(Scene modeling code data)
%%

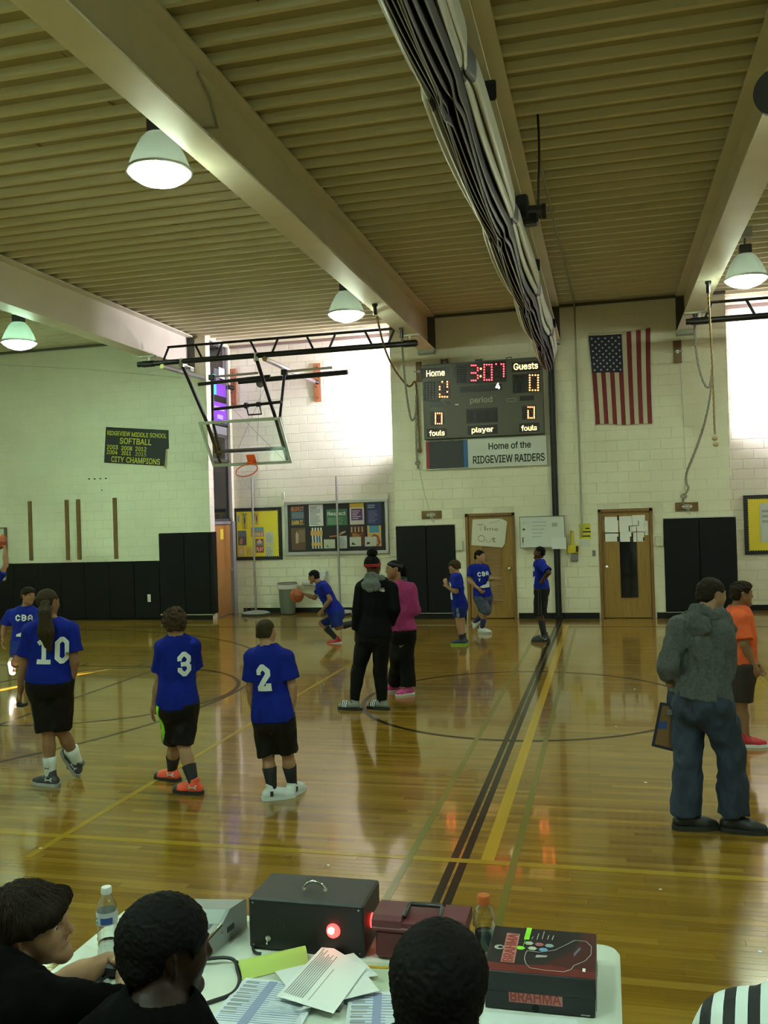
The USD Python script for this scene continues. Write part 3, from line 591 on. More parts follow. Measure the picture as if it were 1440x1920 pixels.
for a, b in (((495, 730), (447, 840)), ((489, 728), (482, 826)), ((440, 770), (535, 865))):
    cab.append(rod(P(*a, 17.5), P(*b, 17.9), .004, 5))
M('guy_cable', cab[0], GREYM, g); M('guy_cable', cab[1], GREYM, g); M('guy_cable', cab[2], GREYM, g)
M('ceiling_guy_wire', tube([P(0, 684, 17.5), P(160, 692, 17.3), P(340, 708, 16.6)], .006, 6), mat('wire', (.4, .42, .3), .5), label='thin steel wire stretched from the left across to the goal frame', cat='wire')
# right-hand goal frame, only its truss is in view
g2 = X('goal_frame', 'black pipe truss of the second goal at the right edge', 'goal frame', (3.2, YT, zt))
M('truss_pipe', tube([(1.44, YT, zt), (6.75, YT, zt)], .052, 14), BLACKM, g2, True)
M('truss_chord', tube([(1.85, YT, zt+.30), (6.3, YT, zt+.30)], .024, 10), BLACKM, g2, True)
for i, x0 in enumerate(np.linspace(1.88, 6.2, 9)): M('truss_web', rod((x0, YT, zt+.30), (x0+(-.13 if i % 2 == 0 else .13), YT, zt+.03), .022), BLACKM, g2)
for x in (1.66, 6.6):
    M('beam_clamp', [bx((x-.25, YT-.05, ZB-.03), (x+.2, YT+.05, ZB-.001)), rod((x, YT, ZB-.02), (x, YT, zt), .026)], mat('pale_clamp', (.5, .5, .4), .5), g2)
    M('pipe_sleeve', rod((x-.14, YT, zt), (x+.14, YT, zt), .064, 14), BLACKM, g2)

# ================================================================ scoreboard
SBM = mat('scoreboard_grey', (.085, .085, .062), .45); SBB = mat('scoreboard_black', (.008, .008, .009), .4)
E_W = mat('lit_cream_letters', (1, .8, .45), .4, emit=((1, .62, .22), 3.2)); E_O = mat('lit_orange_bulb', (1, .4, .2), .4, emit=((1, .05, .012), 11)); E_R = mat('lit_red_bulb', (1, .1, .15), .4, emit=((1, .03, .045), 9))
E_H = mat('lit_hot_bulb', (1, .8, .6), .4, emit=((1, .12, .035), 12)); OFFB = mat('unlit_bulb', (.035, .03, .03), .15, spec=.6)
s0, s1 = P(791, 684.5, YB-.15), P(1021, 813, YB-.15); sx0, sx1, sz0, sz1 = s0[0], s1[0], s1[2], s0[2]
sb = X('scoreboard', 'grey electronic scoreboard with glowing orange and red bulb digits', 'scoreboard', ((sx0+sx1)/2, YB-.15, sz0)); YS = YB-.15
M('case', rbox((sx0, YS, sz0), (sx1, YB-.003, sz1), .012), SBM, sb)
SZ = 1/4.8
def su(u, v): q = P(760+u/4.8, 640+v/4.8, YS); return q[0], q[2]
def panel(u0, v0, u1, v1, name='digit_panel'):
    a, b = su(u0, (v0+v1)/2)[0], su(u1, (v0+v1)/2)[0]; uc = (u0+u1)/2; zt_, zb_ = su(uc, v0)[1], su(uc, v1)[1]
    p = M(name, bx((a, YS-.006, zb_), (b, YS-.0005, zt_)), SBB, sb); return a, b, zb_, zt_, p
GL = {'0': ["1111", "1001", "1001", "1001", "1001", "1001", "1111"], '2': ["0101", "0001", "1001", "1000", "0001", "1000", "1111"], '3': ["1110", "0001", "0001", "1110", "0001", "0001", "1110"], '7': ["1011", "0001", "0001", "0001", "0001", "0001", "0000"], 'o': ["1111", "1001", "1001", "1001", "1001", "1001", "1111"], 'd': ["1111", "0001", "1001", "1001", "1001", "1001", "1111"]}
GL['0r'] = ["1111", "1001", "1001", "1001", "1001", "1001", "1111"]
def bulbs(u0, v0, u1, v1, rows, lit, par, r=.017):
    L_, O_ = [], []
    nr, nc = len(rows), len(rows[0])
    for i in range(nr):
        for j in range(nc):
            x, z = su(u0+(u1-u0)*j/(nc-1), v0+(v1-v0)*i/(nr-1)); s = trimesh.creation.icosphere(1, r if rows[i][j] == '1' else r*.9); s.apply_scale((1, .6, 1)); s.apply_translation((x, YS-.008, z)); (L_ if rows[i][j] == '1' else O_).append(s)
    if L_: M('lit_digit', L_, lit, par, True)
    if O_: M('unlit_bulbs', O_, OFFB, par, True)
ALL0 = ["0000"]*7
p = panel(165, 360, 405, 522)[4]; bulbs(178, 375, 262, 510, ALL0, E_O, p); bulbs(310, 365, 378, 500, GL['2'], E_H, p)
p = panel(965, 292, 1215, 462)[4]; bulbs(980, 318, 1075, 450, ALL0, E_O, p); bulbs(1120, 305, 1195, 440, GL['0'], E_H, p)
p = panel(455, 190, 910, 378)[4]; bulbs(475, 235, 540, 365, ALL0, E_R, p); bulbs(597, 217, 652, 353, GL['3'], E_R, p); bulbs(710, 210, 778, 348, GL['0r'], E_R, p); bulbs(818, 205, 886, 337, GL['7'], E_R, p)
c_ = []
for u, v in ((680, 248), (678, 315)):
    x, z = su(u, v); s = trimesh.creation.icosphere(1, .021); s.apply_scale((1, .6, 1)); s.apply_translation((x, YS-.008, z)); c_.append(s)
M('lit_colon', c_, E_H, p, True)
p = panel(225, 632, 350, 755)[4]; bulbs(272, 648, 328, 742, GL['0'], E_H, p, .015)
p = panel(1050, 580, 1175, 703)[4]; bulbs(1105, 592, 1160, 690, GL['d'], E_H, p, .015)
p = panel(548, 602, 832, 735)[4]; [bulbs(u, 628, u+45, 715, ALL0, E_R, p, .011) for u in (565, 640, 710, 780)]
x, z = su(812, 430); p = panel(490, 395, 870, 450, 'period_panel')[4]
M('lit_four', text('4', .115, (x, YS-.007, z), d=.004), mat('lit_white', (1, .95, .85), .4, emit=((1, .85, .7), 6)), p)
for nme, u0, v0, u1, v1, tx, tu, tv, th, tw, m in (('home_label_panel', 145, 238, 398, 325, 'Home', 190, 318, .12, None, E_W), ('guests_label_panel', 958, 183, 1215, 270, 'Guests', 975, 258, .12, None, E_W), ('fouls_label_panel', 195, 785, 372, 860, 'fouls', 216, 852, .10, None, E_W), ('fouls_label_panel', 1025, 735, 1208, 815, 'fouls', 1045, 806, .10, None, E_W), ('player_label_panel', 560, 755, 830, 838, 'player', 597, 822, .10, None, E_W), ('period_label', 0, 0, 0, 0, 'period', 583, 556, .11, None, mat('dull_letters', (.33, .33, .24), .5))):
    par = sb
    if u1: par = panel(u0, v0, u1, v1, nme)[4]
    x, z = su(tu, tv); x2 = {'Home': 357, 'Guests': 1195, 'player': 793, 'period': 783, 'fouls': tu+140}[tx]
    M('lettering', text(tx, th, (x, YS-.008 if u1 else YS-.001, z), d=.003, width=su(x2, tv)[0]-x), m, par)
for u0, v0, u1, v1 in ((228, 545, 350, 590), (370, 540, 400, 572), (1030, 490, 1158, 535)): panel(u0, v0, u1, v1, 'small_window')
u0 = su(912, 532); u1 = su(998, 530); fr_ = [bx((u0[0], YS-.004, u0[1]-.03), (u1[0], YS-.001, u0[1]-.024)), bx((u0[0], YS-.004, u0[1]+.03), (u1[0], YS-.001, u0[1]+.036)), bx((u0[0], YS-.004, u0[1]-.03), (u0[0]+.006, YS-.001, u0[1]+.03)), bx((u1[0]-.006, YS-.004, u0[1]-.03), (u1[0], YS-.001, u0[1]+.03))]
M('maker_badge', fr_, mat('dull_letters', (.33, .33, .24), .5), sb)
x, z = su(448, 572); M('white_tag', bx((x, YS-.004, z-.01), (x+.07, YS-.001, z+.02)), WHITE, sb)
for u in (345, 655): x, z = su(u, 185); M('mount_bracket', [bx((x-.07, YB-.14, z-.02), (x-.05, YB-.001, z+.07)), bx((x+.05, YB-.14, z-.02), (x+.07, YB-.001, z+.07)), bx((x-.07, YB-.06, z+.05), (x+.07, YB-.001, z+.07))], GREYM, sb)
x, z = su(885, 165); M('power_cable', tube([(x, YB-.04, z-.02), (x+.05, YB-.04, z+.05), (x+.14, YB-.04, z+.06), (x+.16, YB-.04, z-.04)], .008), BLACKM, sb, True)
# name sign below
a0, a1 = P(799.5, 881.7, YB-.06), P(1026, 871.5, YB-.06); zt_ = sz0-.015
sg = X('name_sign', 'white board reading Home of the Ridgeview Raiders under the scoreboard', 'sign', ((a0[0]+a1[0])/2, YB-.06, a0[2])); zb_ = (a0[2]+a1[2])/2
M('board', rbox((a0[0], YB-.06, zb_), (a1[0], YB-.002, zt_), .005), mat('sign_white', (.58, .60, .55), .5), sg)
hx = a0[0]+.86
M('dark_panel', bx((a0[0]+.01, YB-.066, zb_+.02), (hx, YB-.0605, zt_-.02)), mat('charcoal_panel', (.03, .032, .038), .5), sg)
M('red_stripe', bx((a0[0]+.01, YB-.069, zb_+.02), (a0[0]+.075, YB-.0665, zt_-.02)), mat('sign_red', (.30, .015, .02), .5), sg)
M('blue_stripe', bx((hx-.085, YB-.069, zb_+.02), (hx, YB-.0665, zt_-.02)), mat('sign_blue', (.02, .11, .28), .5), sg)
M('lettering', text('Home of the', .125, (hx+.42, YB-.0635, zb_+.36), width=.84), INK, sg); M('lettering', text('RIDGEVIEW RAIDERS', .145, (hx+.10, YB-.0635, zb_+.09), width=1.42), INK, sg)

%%
%%

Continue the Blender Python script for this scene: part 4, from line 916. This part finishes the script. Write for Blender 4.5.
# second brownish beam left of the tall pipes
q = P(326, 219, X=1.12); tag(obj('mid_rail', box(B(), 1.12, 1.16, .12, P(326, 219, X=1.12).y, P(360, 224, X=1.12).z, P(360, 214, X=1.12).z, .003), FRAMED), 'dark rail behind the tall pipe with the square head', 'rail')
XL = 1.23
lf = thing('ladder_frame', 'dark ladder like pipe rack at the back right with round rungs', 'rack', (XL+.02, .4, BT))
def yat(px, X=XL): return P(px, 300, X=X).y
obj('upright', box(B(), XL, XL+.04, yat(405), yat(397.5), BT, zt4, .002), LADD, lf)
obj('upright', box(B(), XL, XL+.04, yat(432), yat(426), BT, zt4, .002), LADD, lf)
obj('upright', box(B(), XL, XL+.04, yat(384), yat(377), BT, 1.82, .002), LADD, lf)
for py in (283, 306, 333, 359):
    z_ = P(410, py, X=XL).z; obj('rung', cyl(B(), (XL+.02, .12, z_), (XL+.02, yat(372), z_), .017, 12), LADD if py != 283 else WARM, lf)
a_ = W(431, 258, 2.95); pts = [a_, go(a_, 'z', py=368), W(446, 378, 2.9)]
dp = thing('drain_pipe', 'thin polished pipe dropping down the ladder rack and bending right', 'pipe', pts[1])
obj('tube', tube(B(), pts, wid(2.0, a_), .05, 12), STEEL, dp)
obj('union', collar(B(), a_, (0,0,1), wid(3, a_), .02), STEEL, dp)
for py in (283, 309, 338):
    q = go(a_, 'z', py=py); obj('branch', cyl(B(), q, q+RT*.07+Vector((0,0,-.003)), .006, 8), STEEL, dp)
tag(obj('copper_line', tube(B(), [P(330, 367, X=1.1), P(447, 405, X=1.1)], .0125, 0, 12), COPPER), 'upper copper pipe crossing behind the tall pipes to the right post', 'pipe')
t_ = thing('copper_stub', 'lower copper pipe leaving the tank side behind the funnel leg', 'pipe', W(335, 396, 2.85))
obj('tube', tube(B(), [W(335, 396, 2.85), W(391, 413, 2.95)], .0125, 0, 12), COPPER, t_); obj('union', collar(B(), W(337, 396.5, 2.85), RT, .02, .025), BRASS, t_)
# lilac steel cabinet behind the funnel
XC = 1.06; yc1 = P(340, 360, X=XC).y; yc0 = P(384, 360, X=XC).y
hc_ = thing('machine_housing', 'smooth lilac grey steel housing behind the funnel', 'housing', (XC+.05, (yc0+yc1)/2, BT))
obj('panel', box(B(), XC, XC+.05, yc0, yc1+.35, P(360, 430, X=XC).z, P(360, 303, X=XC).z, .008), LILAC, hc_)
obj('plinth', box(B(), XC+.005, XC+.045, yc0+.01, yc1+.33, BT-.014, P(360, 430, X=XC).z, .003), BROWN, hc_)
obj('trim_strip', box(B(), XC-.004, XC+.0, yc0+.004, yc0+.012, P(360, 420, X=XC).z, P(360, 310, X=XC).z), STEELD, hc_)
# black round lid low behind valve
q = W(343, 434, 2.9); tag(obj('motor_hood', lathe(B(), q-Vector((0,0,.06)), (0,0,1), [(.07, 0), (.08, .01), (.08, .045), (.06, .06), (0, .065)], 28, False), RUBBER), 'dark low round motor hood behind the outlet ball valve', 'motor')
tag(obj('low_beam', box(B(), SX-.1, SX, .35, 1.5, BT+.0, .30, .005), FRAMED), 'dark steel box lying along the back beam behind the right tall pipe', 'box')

%%

### Requirements
Show the lines of the records that include the string "part".

### Task answer
The USD Python script for this scene continues. Write part 3, from line 591 on. More parts follow. Measure the picture as if it were 1440x1920 pixels.
Continue the Blender Python script for this scene: part 4, from line 916. This part finishes the script. Write for Blender 4.5.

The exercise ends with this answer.